We also tested disabling apr_pools free list in our Subversion
distribution for Windows and didn't noticed performance problems on
simple tests. We didn't performed proper benchmarks and decided to
keep standard APR pools, but with very low MaxMemFree value.

-- 
Ivan Zhakov


Re: Pool freelist

2014-09-03 Thread Jim Jagielski
Yeah, that thread, and Greg's work w/ pocore, are kind of
the origins of this question. The thing is that awhile ago,
(I mean way awhile ago), I recall us trying to simply replace
pools w/ malloc/free (Paul was the main dude in this case)
and we got terrible performance...

It's now ~6 years later and so wondering if just bypassing
the pool freelist is now viable, at least as a compile-time
(or allocator) option.

On Sep 3, 2014, at 3:11 PM, Ivan Zhakov chemo...@gmail.com wrote:

 On 2 September 2014 16:02, Jim Jagielski j...@jagunet.com wrote:
 Has anyone looked at simply disabling the apr_pools freelist
 totally lately and seeing what the performance is?
 This thread may be interesting:
 http://svn.haxx.se/dev/archive-2008-10/0070.shtml
 
 We also tested disabling apr_pools free list in our Subversion
 distribution for Windows and didn't noticed performance problems on
 simple tests. We didn't performed proper benchmarks and decided to
 keep standard APR pools, but with very low MaxMemFree value.
 
 -- 
 Ivan Zhakov
 



Re: Pool freelist

2014-09-03 Thread Stefan Fritsch
On Wednesday 03 September 2014 15:37:17, Jim Jagielski wrote:
 It's now ~6 years later and so wondering if just bypassing
 the pool freelist is now viable, at least as a compile-time
 (or allocator) option.

I don't see any reason against a non-default compile-time option. Then 
people could test it more easily and give feedback.

Cheers,
Stefan



Re: Pool freelist

2014-09-03 Thread Branko Čibej
On 03.09.2014 23:15, Stefan Fritsch wrote:
 On Wednesday 03 September 2014 15:37:17, Jim Jagielski wrote:
 It's now ~6 years later and so wondering if just bypassing
 the pool freelist is now viable, at least as a compile-time
 (or allocator) option.
 I don't see any reason against a non-default compile-time option. Then 
 people could test it more easily and give feedback.
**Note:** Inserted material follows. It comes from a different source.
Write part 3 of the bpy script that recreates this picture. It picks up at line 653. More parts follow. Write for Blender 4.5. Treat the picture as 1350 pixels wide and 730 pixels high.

I do. Distro packages will tend to pick one or the other option, and if
applications have no control over the behaviour, they'll mysteriously
behave differently on different platforms (or even different distros of
the same OS).

We had, and possibly still have, the same problem with using mmap for
pool allocation; I've seen an application mysteriously fail on some
Linux distro because it ran out of file handles, but turned out to be
hitting a hard limit of the number of mmapped blocks (i.e., pools) per
process. Because the distro packager happened to turn mmap for pools on
at compile time.

I don't think it's a good idea to put potential heisenbugs into the code
by design. :)

-- Brane



Pool freelist

2014-09-02 Thread Jim Jagielski
Has anyone looked at simply disabling the apr_pools freelist
totally lately and seeing what the performance is?